** Set task **
Set down the lines from the one containing "by 1071 pixels." to the one containing "string_tag('small white tag", both lines included, exactly as they stand and with no other lines.

------

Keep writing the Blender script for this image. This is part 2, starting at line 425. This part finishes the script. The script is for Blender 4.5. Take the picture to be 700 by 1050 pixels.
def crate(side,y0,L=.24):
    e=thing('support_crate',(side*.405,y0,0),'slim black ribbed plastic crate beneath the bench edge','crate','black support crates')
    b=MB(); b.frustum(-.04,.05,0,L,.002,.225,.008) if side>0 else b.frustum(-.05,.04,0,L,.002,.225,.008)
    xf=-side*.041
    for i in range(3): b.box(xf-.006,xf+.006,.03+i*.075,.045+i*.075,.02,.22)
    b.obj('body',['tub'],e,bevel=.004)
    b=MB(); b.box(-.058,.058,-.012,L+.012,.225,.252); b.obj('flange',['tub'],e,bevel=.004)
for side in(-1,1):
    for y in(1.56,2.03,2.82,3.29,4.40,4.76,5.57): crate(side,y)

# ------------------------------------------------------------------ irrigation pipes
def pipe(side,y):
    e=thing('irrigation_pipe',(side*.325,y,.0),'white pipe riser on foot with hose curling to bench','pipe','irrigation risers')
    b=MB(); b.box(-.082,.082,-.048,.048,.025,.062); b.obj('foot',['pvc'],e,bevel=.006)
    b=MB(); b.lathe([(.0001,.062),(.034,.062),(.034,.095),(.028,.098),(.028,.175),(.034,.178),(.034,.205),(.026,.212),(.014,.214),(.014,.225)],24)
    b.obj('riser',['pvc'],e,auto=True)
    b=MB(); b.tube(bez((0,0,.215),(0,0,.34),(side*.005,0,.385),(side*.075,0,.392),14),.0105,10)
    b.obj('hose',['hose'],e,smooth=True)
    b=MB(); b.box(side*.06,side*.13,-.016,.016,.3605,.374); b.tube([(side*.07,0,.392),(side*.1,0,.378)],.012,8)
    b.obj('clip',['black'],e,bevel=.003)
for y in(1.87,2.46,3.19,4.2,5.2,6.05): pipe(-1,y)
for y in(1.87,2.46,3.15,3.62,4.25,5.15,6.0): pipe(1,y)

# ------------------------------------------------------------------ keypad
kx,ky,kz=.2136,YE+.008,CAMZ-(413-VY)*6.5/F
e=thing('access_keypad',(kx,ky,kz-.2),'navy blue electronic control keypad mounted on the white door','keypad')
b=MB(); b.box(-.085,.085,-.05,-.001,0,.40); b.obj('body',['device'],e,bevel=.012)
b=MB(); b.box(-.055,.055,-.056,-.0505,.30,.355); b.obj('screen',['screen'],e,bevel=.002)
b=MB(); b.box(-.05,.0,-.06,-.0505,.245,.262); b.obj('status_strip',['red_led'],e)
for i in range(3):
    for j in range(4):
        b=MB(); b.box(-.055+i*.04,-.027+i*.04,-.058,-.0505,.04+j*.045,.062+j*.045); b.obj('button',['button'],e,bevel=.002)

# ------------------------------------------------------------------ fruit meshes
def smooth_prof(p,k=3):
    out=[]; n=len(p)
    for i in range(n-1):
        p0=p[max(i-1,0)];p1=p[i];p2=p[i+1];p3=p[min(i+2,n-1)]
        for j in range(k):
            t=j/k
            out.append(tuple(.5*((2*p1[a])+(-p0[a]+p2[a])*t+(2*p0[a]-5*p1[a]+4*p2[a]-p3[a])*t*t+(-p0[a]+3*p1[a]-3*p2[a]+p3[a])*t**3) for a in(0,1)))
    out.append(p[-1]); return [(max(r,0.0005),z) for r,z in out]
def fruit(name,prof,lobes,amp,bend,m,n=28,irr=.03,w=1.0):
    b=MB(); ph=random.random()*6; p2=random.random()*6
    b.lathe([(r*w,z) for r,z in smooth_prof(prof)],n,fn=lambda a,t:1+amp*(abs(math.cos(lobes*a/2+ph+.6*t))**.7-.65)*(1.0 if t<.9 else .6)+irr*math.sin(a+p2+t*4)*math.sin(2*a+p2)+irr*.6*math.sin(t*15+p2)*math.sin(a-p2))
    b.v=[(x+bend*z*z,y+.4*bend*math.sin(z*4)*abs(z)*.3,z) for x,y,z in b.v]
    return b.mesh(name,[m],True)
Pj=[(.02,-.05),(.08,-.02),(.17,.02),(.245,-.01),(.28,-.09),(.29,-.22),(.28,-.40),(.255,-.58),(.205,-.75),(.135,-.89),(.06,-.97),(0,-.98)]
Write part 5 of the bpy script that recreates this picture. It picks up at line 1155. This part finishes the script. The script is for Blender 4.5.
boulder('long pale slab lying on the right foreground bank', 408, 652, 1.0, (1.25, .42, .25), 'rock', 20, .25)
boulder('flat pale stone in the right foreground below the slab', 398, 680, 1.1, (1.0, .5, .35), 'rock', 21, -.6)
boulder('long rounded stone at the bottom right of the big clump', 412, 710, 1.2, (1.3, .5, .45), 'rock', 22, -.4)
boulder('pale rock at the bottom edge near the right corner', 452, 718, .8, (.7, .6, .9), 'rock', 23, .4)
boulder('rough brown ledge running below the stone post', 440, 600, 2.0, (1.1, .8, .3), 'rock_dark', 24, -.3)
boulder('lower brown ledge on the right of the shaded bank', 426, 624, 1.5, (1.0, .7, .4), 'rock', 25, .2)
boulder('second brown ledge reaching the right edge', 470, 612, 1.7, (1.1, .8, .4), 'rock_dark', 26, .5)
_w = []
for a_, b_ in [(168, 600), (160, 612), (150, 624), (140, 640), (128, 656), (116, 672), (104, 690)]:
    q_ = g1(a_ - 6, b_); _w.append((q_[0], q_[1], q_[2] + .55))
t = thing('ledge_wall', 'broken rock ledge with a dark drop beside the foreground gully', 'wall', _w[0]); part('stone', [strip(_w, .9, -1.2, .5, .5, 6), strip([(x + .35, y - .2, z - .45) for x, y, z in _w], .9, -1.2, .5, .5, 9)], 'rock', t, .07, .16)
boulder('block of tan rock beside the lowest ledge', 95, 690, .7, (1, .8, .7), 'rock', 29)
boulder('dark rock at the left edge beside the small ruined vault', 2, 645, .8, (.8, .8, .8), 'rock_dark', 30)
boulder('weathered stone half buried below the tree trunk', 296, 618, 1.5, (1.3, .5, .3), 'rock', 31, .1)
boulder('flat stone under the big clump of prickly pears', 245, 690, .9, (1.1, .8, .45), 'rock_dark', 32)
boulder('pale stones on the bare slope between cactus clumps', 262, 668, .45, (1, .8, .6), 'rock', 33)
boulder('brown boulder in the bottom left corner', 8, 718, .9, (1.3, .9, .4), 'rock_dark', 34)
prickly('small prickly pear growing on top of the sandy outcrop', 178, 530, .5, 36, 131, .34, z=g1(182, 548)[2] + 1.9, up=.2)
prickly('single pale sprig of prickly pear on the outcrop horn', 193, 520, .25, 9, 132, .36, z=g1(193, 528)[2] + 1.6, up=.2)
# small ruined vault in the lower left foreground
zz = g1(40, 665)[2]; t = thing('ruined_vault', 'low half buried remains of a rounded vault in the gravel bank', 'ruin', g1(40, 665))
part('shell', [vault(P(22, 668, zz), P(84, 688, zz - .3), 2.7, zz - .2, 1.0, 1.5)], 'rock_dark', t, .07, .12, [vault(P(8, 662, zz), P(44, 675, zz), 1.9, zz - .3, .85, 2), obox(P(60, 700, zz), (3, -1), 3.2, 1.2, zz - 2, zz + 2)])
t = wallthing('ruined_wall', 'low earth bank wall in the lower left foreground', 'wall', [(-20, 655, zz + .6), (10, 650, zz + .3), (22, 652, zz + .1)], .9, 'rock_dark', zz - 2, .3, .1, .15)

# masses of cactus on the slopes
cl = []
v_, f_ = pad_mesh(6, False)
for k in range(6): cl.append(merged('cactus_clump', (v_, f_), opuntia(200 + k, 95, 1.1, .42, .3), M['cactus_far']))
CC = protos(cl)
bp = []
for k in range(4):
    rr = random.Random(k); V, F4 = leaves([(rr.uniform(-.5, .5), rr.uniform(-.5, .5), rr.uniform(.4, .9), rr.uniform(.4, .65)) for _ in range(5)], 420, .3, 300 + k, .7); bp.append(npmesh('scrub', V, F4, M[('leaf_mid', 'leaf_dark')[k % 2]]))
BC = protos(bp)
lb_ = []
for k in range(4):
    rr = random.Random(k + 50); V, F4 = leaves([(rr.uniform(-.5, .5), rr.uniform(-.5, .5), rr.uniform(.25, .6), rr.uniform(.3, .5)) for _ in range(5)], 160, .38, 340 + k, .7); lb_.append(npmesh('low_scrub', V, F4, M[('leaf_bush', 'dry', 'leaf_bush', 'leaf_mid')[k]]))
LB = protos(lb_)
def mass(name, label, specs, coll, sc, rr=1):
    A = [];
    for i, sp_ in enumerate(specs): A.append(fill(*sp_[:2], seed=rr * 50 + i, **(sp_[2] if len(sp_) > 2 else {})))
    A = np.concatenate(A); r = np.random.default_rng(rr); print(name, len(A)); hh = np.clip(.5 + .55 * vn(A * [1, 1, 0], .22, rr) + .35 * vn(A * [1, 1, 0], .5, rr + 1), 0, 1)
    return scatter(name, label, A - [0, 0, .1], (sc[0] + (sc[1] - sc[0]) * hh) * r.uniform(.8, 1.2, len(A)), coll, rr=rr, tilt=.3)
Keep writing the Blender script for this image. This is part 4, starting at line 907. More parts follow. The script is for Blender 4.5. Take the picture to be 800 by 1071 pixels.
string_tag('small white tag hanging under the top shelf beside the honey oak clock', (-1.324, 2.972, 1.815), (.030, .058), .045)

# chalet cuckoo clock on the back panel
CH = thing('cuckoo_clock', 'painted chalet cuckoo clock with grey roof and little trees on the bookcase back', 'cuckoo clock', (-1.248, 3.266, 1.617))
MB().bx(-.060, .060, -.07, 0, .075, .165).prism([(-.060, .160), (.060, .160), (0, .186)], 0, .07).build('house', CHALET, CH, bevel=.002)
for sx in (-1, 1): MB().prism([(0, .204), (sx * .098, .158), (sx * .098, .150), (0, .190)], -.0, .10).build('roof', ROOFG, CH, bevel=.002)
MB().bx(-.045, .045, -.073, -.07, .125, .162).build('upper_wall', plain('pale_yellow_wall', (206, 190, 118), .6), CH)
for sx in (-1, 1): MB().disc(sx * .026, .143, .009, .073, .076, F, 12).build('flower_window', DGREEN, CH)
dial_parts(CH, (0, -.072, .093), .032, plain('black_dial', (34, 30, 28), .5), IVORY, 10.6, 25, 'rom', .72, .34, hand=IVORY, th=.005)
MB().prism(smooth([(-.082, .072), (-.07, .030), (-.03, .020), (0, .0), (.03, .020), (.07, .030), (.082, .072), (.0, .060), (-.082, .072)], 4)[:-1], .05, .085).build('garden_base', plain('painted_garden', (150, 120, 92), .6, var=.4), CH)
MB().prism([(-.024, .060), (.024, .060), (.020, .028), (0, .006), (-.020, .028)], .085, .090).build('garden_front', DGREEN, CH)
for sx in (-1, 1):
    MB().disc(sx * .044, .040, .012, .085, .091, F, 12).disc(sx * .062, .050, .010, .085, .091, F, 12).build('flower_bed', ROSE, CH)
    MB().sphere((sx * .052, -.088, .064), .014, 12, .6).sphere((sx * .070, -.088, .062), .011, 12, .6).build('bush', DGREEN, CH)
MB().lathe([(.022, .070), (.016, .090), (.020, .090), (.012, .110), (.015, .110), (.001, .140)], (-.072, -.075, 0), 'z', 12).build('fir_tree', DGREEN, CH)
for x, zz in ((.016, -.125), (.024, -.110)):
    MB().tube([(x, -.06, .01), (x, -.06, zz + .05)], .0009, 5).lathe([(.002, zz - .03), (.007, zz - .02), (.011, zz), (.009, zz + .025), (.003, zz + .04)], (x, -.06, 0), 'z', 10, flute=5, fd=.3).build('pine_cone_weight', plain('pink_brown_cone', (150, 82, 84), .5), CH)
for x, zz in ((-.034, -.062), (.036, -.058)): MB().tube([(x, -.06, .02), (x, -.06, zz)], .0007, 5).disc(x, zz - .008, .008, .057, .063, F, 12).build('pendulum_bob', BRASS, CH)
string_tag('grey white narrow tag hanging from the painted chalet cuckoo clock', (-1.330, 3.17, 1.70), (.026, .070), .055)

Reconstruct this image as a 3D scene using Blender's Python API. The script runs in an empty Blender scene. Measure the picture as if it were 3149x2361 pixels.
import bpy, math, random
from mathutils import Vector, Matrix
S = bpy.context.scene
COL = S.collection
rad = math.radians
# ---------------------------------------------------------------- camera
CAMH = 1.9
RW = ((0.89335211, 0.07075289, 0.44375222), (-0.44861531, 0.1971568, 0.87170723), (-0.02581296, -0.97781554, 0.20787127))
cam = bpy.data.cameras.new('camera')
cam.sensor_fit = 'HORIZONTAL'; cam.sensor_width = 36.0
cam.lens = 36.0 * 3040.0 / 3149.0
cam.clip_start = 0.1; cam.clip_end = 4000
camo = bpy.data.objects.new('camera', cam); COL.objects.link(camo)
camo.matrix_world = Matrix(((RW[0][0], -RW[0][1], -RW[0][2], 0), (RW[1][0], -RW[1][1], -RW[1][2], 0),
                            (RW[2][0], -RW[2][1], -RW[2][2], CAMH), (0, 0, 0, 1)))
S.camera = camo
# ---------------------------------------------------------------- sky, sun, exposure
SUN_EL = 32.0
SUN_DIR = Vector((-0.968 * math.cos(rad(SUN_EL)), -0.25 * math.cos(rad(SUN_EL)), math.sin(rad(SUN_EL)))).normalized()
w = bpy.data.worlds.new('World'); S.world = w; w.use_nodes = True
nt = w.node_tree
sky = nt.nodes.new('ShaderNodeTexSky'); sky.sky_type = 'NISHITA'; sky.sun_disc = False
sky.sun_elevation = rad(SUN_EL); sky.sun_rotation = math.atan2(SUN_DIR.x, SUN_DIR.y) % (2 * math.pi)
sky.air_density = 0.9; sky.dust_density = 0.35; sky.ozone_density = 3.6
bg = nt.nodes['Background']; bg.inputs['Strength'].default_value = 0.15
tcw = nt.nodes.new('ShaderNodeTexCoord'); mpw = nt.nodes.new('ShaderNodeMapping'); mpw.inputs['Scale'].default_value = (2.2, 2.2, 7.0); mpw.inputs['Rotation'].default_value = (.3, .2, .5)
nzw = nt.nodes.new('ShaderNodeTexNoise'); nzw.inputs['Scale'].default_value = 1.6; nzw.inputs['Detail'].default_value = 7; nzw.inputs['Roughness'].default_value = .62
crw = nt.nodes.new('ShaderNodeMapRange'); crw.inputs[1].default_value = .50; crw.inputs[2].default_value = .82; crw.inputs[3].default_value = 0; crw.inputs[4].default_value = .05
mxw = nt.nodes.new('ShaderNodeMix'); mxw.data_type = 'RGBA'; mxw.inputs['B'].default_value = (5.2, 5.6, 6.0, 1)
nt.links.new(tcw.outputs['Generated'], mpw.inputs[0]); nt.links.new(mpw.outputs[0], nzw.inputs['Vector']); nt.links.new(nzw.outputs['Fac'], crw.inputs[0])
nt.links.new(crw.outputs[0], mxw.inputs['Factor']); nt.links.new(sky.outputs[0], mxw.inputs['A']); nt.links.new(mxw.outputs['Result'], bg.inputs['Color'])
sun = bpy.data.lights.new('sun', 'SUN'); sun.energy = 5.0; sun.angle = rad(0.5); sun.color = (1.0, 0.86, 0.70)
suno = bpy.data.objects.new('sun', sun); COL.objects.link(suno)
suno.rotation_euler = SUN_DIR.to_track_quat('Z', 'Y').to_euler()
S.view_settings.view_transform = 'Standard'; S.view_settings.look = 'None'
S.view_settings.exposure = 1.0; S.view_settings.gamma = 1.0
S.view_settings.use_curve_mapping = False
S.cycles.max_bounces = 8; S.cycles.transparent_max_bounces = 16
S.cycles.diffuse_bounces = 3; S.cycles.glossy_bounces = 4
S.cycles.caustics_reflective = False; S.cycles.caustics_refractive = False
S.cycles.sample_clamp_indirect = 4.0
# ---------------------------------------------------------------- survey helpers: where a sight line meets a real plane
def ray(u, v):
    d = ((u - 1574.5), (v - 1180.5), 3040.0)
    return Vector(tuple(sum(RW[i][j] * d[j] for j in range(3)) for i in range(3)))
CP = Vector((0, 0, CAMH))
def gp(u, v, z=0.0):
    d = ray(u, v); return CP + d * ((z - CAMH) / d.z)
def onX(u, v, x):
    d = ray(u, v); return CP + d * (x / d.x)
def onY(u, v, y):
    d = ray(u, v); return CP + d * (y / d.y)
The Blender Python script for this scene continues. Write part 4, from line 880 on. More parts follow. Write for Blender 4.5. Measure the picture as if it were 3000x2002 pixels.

------

** Full output **
Keep writing the Blender script for this image. This is part 4, starting at line 907. More parts follow. The script is for Blender 4.5. Take the picture to be 800 by 1071 pixels.
string_tag('small white tag hanging under the top shelf beside the honey oak clock', (-1.324, 2.972, 1.815), (.030, .058), .045)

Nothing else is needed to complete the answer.